Other research has shown that NCLB did not seem to harm teachers’ job satisfaction.

The paper can’t sort out “good” from “bad” absences, but does find evidence of a significant drop in frequent absenteeism — more than 15 days a year — in schools facing sanctions. Those days may not be as likely to diminish in the face of NCLB worries if they were due to sickness or family emergencies.

Gershenson also finds suggestive evidence that low-performing teachers — as measured by their contribution to student test scores — were especially likely to increase attendance in response to accountability.

The paper is largely consistent with another study finding that when Chicago Public Schools made it easier for principals to fire non-tenured teachers, attendance went up.

The absenteeism research is further evidence that test-based accountability can produce meaningful benefits.

But NCLB has been widely pilloried by the media, politicians, and parents concerned about too much testing.
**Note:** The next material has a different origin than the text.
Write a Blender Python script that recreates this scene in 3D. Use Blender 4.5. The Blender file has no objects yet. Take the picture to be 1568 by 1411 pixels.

Indeed, there is a good deal of research suggesting that the law’s emphasis on test scores had a variety of unintended consequences, including cheating and teaching to the test.

Still, the numerous research studies finding positive effects of NCLB have often gone unmentioned in press coverage and post-mortems of the law.

As Tom Dee, a Stanford professor, previously told The 74, “The public perception seems to be that No Child Left Behind has failed, but the available research evidence suggests it led to meaningful — but not transformational — changes in school performance.”

Gershenson said that, to date, his paper has received almost no media attention.